Dame Mary Warnock, IVF ethics pioneer, dies aged 94

Her work laid the foundation for fertility and embryology legislation in the UK.

British moral philosopher Dame Mary Warnock, a public intellectual who laid the foundation for assisted reproduction legislation in the UK, died this week aged 94.

Warnock, who lived and worked in Oxford for much of her life, was a prolific author as well as political commentator. She served as a crossbencher in the House of Lords from 1985 to 2015.

Warnock participated in multiple public and parliamentary inquiries, dealing with topics ranging from special education, environmental pollution, and animal experimentation. But she was best known for chairing the 1982-1984 Committee of Inquiry into Human Fertilisation and Embryology. The committee’s report was the basis of the Human Fertilisation and Embryology Act 1990 – a law that governs human fertility treatment and experimentation using human embryos in the UK.

The Warnock Report was the first public policy document to propose a 14-day limit on human embryo experimentation. This rule has subsequently adopted in jurisdictions around the world.

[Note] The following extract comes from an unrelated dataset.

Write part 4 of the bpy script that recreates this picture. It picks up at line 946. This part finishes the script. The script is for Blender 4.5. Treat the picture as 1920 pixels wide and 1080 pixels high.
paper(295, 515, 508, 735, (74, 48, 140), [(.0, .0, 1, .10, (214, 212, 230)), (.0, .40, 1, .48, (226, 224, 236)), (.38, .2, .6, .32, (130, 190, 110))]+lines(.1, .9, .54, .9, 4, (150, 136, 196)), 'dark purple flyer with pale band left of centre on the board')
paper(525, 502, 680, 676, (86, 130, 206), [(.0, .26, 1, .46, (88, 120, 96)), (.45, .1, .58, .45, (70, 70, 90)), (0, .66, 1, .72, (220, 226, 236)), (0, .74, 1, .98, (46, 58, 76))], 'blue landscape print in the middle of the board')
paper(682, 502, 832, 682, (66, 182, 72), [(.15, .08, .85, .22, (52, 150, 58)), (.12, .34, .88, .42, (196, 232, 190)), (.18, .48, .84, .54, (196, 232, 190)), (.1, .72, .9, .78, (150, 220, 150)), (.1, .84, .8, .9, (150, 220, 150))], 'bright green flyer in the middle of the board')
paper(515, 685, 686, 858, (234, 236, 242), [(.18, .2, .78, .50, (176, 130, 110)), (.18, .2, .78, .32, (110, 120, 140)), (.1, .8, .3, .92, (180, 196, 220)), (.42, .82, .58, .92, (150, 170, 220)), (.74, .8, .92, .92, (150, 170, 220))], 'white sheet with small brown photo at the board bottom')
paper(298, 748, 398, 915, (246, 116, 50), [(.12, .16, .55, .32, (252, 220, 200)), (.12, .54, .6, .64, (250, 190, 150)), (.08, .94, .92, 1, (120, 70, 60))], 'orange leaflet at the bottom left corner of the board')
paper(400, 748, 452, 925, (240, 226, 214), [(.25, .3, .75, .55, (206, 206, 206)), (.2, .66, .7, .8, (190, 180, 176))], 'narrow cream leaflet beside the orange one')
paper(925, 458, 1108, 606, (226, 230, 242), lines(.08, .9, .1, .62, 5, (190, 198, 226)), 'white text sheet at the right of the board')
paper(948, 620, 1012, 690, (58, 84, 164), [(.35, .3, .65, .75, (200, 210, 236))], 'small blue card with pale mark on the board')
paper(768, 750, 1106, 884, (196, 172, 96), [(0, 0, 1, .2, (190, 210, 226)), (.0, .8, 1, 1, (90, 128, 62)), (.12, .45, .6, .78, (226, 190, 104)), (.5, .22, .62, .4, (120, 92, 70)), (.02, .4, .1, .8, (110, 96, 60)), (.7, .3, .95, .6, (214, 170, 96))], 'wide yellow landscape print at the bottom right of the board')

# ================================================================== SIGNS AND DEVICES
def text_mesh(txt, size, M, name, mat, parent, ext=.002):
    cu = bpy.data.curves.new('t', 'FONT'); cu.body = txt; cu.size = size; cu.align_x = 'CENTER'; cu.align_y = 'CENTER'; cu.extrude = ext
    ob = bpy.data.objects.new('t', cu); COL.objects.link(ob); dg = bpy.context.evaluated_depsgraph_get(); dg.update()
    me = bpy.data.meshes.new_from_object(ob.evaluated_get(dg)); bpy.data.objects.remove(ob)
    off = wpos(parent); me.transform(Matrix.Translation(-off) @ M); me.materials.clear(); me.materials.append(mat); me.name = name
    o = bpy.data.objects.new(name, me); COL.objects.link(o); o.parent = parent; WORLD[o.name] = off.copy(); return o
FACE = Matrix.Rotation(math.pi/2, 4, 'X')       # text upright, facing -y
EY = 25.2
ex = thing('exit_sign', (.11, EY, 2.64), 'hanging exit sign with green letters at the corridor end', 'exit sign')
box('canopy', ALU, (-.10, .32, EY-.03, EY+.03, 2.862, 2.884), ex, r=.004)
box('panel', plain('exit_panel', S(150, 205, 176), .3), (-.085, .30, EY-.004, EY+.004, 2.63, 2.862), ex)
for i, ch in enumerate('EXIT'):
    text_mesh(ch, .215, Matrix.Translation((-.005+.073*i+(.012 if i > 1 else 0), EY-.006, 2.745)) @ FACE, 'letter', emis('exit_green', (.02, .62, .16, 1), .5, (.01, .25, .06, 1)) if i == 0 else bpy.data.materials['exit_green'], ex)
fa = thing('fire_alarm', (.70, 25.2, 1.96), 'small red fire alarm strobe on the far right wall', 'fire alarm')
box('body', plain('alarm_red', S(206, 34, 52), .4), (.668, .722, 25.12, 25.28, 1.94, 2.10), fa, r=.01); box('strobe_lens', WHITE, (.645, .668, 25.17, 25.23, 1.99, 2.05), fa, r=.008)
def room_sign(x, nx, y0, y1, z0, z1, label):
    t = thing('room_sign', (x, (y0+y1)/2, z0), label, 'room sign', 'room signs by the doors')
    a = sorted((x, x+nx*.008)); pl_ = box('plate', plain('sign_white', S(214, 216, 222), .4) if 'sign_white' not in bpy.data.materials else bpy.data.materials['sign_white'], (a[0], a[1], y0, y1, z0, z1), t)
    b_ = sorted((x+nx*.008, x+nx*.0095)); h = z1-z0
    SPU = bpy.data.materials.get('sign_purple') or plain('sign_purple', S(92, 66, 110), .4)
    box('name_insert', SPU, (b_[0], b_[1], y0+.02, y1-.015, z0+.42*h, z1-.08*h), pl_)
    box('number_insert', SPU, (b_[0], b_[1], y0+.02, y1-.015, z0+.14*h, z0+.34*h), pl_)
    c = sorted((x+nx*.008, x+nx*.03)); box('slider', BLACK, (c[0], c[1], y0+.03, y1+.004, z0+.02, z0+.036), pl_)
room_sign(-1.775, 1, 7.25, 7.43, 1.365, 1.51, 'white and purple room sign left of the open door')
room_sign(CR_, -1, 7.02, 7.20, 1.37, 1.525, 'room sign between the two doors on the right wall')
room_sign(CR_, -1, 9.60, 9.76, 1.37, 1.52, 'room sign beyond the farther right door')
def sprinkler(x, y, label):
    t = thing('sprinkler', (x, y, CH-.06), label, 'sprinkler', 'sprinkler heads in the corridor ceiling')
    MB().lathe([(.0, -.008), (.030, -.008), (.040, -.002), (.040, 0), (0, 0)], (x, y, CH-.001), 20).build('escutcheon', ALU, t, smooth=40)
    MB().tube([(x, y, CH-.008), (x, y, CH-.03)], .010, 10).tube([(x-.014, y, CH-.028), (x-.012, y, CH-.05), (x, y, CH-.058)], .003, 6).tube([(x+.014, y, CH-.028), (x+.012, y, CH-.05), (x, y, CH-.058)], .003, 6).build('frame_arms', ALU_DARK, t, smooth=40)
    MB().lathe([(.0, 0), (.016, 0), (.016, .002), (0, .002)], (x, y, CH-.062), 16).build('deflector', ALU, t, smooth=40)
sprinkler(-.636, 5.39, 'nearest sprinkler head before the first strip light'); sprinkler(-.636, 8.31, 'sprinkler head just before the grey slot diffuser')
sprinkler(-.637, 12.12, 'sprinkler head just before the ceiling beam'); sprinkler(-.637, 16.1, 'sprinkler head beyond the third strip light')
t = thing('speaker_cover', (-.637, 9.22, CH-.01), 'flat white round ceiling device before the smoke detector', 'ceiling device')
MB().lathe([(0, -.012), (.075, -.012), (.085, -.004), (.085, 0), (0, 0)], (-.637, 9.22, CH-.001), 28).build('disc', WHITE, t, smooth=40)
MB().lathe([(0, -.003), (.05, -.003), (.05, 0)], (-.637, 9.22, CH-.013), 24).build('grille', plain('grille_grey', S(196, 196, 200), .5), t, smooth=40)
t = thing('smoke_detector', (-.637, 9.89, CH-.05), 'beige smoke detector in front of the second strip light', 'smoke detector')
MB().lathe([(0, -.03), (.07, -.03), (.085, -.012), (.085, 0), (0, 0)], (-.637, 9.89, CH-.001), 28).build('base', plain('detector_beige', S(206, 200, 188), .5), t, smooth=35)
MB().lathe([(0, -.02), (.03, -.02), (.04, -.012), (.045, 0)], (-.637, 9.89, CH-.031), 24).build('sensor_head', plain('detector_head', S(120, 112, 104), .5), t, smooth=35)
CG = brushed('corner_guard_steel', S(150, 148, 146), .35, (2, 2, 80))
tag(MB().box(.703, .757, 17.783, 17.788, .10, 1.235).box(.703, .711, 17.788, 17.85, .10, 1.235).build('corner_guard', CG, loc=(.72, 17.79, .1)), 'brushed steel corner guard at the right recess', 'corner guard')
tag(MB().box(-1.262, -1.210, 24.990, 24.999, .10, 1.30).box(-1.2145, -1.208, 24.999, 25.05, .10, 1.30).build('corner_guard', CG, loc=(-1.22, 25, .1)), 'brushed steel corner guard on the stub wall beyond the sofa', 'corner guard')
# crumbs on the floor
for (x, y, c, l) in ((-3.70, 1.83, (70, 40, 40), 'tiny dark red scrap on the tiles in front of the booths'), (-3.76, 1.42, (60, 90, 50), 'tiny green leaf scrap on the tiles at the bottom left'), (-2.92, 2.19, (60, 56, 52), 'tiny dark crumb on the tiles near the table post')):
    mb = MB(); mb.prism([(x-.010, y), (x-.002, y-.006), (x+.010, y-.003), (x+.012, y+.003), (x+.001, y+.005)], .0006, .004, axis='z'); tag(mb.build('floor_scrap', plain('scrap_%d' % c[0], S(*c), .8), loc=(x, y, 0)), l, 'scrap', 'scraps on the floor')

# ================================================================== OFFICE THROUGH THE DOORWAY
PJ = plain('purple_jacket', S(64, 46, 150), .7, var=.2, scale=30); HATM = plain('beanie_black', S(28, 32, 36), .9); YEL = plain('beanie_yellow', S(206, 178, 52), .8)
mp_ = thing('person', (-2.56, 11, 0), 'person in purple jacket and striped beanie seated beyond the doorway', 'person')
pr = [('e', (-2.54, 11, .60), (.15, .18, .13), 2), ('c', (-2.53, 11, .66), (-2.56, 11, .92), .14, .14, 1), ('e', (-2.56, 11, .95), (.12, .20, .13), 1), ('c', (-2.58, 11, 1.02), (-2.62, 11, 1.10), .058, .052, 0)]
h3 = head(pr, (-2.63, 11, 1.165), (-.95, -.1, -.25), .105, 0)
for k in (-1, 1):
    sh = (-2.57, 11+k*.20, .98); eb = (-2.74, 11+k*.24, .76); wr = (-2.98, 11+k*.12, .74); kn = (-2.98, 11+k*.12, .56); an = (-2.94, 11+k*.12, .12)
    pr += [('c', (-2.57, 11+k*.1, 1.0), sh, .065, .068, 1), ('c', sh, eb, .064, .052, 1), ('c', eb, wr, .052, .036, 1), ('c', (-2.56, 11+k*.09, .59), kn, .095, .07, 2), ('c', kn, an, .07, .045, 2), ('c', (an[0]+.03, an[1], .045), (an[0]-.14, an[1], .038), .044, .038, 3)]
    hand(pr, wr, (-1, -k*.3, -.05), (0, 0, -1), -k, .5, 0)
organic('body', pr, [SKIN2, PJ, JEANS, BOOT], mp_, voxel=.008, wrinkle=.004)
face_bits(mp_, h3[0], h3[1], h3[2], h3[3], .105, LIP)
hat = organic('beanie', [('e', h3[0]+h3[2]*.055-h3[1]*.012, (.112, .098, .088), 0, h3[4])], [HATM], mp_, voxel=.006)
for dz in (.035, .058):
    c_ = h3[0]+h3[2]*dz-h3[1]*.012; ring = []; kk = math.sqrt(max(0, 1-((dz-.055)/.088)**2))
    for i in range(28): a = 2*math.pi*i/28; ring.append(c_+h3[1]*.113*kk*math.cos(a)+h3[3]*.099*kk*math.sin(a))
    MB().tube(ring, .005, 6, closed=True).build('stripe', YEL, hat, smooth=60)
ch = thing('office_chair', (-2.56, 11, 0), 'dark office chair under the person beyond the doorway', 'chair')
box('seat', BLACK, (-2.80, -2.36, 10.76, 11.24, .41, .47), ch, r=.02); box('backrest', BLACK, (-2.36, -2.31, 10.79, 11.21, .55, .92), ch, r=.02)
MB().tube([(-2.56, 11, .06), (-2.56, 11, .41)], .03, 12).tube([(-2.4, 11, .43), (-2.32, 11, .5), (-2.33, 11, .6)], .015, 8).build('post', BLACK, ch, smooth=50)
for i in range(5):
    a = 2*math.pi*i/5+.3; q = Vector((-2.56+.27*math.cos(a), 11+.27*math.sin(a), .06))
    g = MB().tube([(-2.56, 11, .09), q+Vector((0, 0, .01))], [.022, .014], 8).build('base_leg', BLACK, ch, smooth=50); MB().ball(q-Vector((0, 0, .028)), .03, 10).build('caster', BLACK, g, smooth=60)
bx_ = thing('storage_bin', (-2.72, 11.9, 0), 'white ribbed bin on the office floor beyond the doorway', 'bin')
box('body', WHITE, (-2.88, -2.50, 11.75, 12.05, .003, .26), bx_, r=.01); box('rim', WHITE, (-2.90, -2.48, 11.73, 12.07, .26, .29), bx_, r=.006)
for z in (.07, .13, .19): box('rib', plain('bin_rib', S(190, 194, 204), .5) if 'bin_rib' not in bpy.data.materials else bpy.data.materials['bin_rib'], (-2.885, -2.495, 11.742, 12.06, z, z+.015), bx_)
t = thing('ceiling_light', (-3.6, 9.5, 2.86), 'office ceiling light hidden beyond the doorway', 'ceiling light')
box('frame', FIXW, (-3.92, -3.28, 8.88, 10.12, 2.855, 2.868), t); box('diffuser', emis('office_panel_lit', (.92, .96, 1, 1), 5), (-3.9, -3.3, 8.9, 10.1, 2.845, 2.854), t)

Pro-life bioethicists have labelled the 14-day rule “arbitrary”. Fr Tadeusz Pacholczyk, of the US National Catholic Bioethics Center, has argued that the rule only pays “lip service to the moral status of the human embryo”. Yet recently some ethicists have argued that the rule should be abandoned for a more liberal policy on embryo experimentation.

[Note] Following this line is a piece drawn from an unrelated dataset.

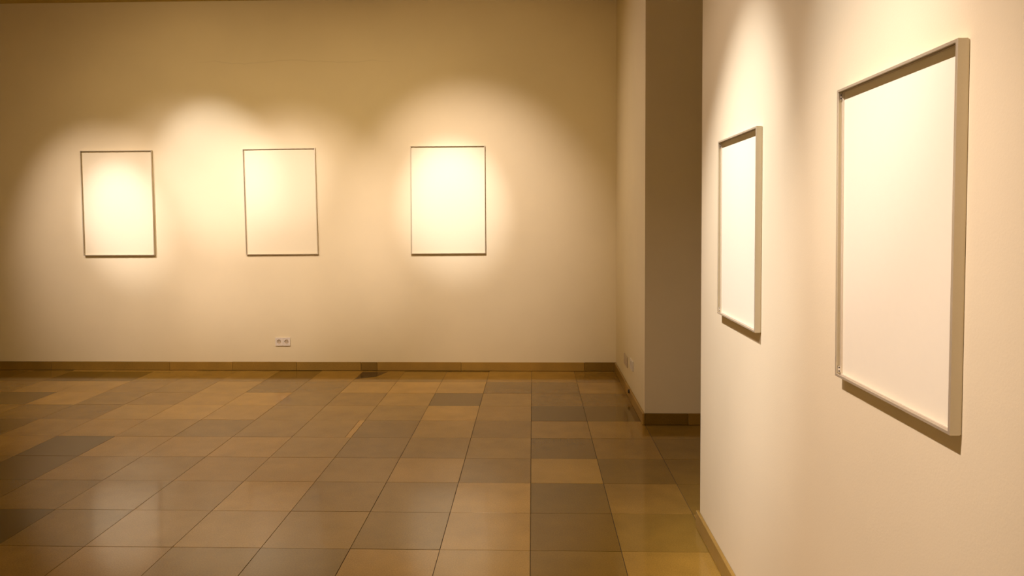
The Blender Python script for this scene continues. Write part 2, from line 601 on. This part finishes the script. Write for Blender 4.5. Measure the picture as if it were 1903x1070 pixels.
# ------------------------------------------------------------------ power sockets and small fittings
def socket_root(origin, ax, nv, label, n_gang, gang, h, mm, group):
    root = empty('power_socket', origin)
    tag(root, label, 'power socket', group)
    ax, nv, zv = Vector(ax), Vector(nv), Vector((0, 0, 1))

    def V(a, z, n):
        return ax * a + zv * z + nv * n

    def ring_prism(bm_, loop_in, loop_out, n0, n1):
        k_ = len(loop_in)
        A = [bm_.verts.new(V(a, z, n0)) for a, z in loop_out]
        B = [bm_.verts.new(V(a, z, n1)) for a, z in loop_out]
        D = [bm_.verts.new(V(a, z, n1)) for a, z in loop_in]
        E_ = [bm_.verts.new(V(a, z, n0)) for a, z in loop_in]
        for j in range(k_):
            l = (j + 1) % k_
            bm_.faces.new((A[j], A[l], B[l], B[j]))
            bm_.faces.new((B[j], B[l], D[l], D[j]))
            bm_.faces.new((D[j], D[l], E_[l], E_[j]))
            bm_.faces.new((E_[j], E_[l], A[l], A[j]))

    def rr(cx_, cz_, w_, h_, rad, seg=6):
        out = []
        for (sx, sz, a0) in ((1, 1, 0), (-1, 1, 90), (-1, -1, 180), (1, -1, 270)):
            for s in range(seg + 1):
                an = math.radians(a0 + 90 * s / seg)
                out.append((cx_ + sx * (w_ / 2 - rad) + rad * math.cos(an), cz_ + sz * (h_ / 2 - rad) + rad * math.sin(an)))
        return out

    wid = n_gang * gang
    for g in range(n_gang):
        c = -wid / 2 + gang * (g + 0.5)
        b_ = bmesh.new()
        ring_prism(b_, rr(c, 0, gang * 0.76, h * 0.76, 0.006), rr(c, 0, gang - 0.0008, h, 0.004), 0.0006, 0.010)
        link('frame_plate', b_, mm, root)
        b_ = bmesh.new()
        n_ = 28
        circ = [(c + 0.0195 * math.cos(2 * math.pi * j / n_ + math.pi / 4 + 0.0), 0.0195 * math.sin(2 * math.pi * j / n_ + math.pi / 4)) for j in range(n_)]
        sq = rr(c, 0, gang * 0.75, h * 0.75, 0.0055)
        # match the two loops by angle
        sq = [sq[0]] + sq[1:]
        ring_prism(b_, circ, sq if len(sq) == n_ else circ, 0.0006, 0.0085)
        link('insert', b_, mm, root)
        b_ = bmesh.new()
        cyl(b_, V(c, 0, 0.0006), nv, 0.0194, 0.0014, 28)
        w_ = link('well', b_, M_beige, root)
        for dx in (-0.0095, 0.0095):
            b_ = bmesh.new()
            cyl(b_, V(c + dx, 0, 0.0019), nv, 0.0025, 0.0006, 12)
            link('pin_hole', b_, M_dark, w_)
        for dz in (-0.0175, 0.0175):
            b_ = bmesh.new()
            q_ = [V(c - 0.003, dz - 0.0012, 0.002), V(c + 0.003, dz + 0.0012, 0.0075)]
            box(b_, [min(q_[0][k], q_[1][k]) for k in range(3)], [max(q_[0][k], q_[1][k]) for k in range(3)])
            link('earth_clip', b_, M_steel, w_)
    return root


socket_root((-2.317, YB, 0.2675), (1, 0, 0), (0, -1, 0),
            'cream double power socket low on the back wall under the middle frame', 2, 0.070, 0.076, M_sock, 'power sockets')
socket_root((XR, 5.50, 0.285), (0, -1, 0), (-1, 0, 0),
            'wall-coloured double power socket low on the short wall before the passage', 2, 0.078, 0.076, M_sock, 'power sockets')

# flat beige cover plate beside it
o = empty('cover_plate', (XR, 5.86, 0.245))
tag(o, 'flat dull beige cover plate on the short wall beside the back corner', 'cover plate')
bm = bmesh.new()
box(bm, (-0.008, -0.10, -0.042), (-0.0006, 0.10, 0.042), bevel=0.002)
link('plate', bm, M_beige, o)
for dy in (-0.085, 0.085):
    bm = bmesh.new()
    cyl(bm, (-0.0078, dy, 0), (-1, 0, 0), 0.004, 0.001, 14)
    link('screw', bm, M_steel, o)

# black rubber stop at the top edge of the baseboard
o = empty('rubber_stop', (XR - BT, 5.55, 0.066))
tag(o, 'small round black rubber stop on the baseboard near the passage', 'door stop')
bm = bmesh.new()
cyl(bm, (-0.0005, 0, 0), (-1, 0, 0), 0.017, 0.003, 24)
cyl(bm, (-0.0035, 0, 0), (-1, 0, 0), 0.0145, 0.007, 24, r2=0.012)
link('rubber_body', bm, M_black, o, smooth=False)
bm = bmesh.new()
cyl(bm, (-0.0104, 0, 0), (-1, 0, 0), 0.005, 0.001, 14)
link('screw', bm, M_dark, o)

In later life Warnock became a staunch supporter of euthanasia. In 2008 she courted controversy for arguing that people with dementia should be given the option of euthanasia if they felt that they were “a burden to their family, or the state”. Indeed, she suggested that there was nothing wrong with feeling in such circumstances that one had a “duty to die”.  

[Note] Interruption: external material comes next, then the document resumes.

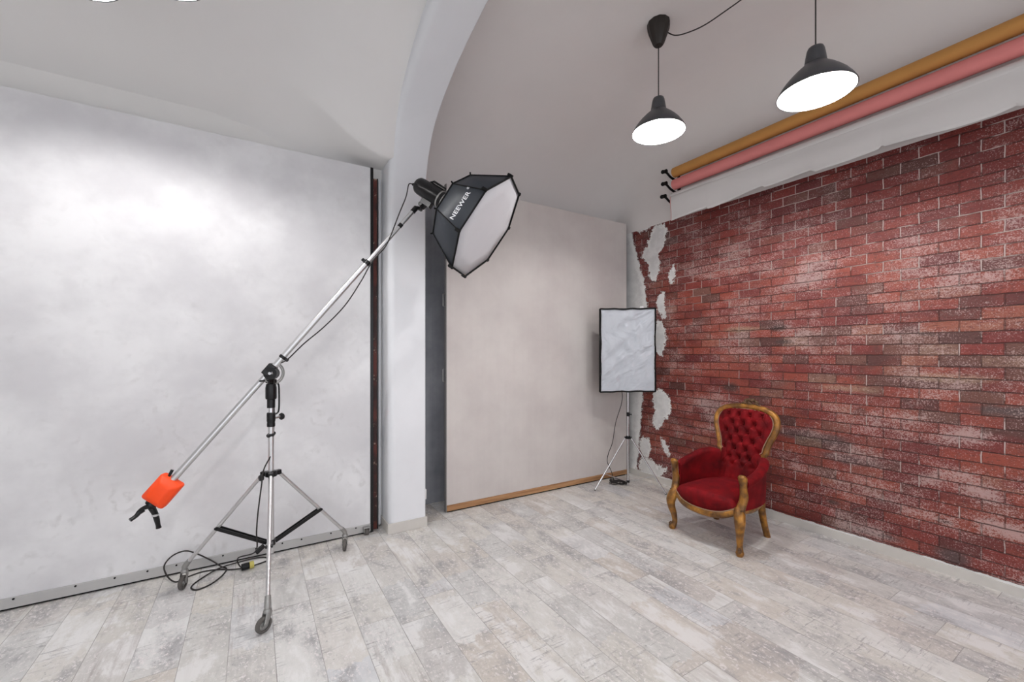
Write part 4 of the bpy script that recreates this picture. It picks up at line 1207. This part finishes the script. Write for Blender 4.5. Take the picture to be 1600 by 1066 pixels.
# crest carving: leaves and a rosette
rs = random.Random(5)
cr = MB()
for k in range(26):
    y = rs.uniform(-0.052, 0.052); z = 1.056 + rs.uniform(-0.012, 0.055) * (1 - abs(y) / 0.08)
    cr.sphere(bpt(y + 0.03, z, 0.010 + rs.uniform(-0.006, 0.010)), rs.uniform(0.009, 0.015), 8, 6, (0.8, rs.uniform(0.8, 1.7), rs.uniform(0.7, 1.2)))
for s_ in (1, -1):
    for k in range(3):
        y0 = 0.03 + s_ * (0.03 + 0.018 * k)
        cr.tube([bpt(y0, 1.048, 0.012), bpt(y0 + s_ * 0.014, 1.062 - 0.006 * k, 0.014), bpt(y0 + s_ * 0.030, 1.045 - 0.004 * k, 0.012)], [0.004, 0.009, 0.002], 7)
cr.build('crest_carving', M['wood_dark'], t, smooth=60)
# tufted back: half width from the outline
oy = [p[0] for p in OP if p[0] >= 0]; oz = [p[1] for p in OP if p[0] >= 0]
zmax = 1.035 - 0.016
def hw_at(z):
    zs_ = np.array(oz); ys_ = np.array(oy); o_ = np.argsort(zs_)
    return float(np.interp(z, zs_[o_], ys_[o_]))
BT = []
for r_ in range(7):
    z = 0.958 - r_ * 0.072
    n_ = 4 if r_ % 2 == 0 else 3
    w_ = 0.096
    if r_ >= 5: w_ = 0.080
    for k in range(n_):
        BT.append(((k - (n_ - 1) / 2) * w_, z))
BTa = np.array(BT)
def back(u, v):
    z = 0.385 + (zmax - 0.385) * v
    if z > 0.665:
        h_ = max(hw_at(z) - 0.018, 0.004)
    else:
        h_ = 0.182 - 0.012 * (0.665 - z) / 0.28
    if v > 0.93: h_ = h_ * 1.0
    e = (u - 0.5) * 2
    y = e * h_
    d2 = ((BTa[:, 0] - y) ** 2 + ((BTa[:, 1] - z)) ** 2)
    dm = math.sqrt(d2.min())
    fade = sm((z - 0.50) / 0.08)
    puff = 0.048 * (1 - abs(e) ** 4) * (1 - max(0, (v - 0.90) / 0.10) ** 2) + 0.006
    dimple = 0.034 * math.exp(-(dm / 0.019) ** 2) + 0.010 * math.exp(-(dm / 0.035) ** 2)
    # diamond folds between buttons
    p1 = (y / 0.096 + (z - 0.958) / 0.144); p2 = (y / 0.096 - (z - 0.958) / 0.144)
    o_ = 0.5
    f1 = abs((p1 + o_) - round(p1 + o_)); f2 = abs((p2 + o_) - round(p2 + o_))
    fold = 0.007 * (math.exp(-(f1 / 0.09) ** 2) + math.exp(-(f2 / 0.09) ** 2))
    vert = 0.008 * abs(math.sin(y * 36)) * (1 - fade)
    off = puff - fade * (dimple + fold) * (1 - abs(e) ** 6) - vert
    return bpt(y, z, off)
bk_ = MB().grid(back, 110, 150).build('backrest', VE, t, smooth=180)
for y, z in BT:
    if z > 0.52:
        h_ = (hw_at(z) if z > 0.665 else 0.182) - 0.02
        if abs(y) < h_ - 0.012:
            e = y / h_
            MB().sphere(bpt(y, z, 0.054 * (1 - abs(e) ** 4) - 0.034), 0.008, 8, 6).build('button', VE, bk_)
MB().grid(lambda u, v: bpt((u - 0.5) * 2 * (max((hw_at(0.385 + (zmax - 0.385) * v) if 0.385 + (zmax - 0.385) * v > 0.665 else 0.185) - 0.012, 0.004)), 0.385 + (zmax - 0.385) * v, -0.016), 12, 40, True).build('back_cover', VE, t, smooth=180)
# padded arms: a swept wall with a rolled top, and carved posts
for s_ in (1, -1):
    pl_ = smooth_path([(-0.245, s_ * 0.175, 0.640), (-0.190, s_ * 0.225, 0.655), (-0.110, s_ * 0.268, 0.645), (0.0, s_ * 0.292, 0.610), (0.11, s_ * 0.296, 0.578), (0.195, s_ * 0.288, 0.560)], 6)
    sec = [(0.020, 'b'), (0.018, 0.10), (0.020, 0.24), (0.024, 0.15)]
    vs = []; nn = 0
    for k, p in enumerate(pl_):
        a = pl_[max(k - 1, 0)]; b = pl_[min(k + 1, len(pl_) - 1)]
        tx, ty = b[0] - a[0], b[1] - a[1]; L_ = math.hypot(tx, ty)
        nx, ny = ty / L_, -tx / L_           # candidate outward
        if nx * 0 + ny * s_ < 0: nx, ny = -nx, -ny
        zt = p[2]; zb = 0.325
        ring = [(-0.022, zb), (-0.026, zb + (zt - zb) * 0.4), (-0.024, zt - 0.070)]
        ring += [(0.006 - 0.036 * math.cos(q), zt - 0.036 + 0.036 * math.sin(q)) for q in np.linspace(0, PI, 8)]
        ring += [(0.036, zt - 0.058), (0.020, zt - 0.080), (0.020, zb + (zt - zb) * 0.4), (0.016, zb)]
        nn = len(ring)
        for o_, z in ring: vs.append((p[0] + nx * o_, p[1] + ny * o_, z))
    m_ = len(pl_)
    fs = [(k * nn + i, k * nn + (i + 1) % nn, (k + 1) * nn + (i + 1) % nn, (k + 1) * nn + i) for k in range(m_ - 1) for i in range(nn)] + [tuple(range(nn)), tuple((m_ - 1) * nn + i for i in range(nn))[::-1]]
    MB().add(vs, fs).build('padded_arm', VE, t, smooth=70)
    # post
    pts = [(0.236, s_ * 0.284, 0.335), (0.216, s_ * 0.292, 0.385), (0.205, s_ * 0.296, 0.430), (0.214, s_ * 0.298, 0.475), (0.218, s_ * 0.298, 0.515), (0.222, s_ * 0.298, 0.550), (0.226, s_ * 0.298, 0.575), (0.220, s_ * 0.298, 0.590)]
    P = smooth_path(pts, 5)
    rad = np.interp(np.linspace(0, 7, len(P)), range(8), [0.034, 0.031, 0.032, 0.028, 0.026, 0.032, 0.034, 0.018])
    ap = MB().tube(P, list(rad), 12, up=(0, 1, 0), flat=0.85).build('arm_post', G, t, smooth=60)
    MB().tube([np.array(p) + np.array([-0.010, -s_ * 0.024, 0]) for p in P[4:-3]], 0.0032, 6).build('nail_trim', M['trim'], ap)
    MB().tube([(0.236, s_ * 0.262, 0.338), (0.268, s_ * 0.284, 0.336), (0.262, s_ * 0.306, 0.336), (0.232, s_ * 0.314, 0.338)], 0.006, 8).build('joint_carving', M['wood_dark'], ap)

Nadine Dorries, a Conservative MP for Mid-Bedfordshire, said Warnock was irresponsible for endorsing such a radical stance on euthanasia: “Because of her previous experiences and well-known standing on contentious moral issues, Baroness Warnock … gives moral authority to what are entirely immoral view points”.

Warnock’s son James told The Times that one of her greatest fears was declin[ing] into dependency”, and that “she insisted on staying at home looking after herself to the end”.

Warnock was often described as a utilitarian, yet some have argued that her philosophical views were far more nuanced. She has been credited with popularising existentialism at Oxford in the 1960s.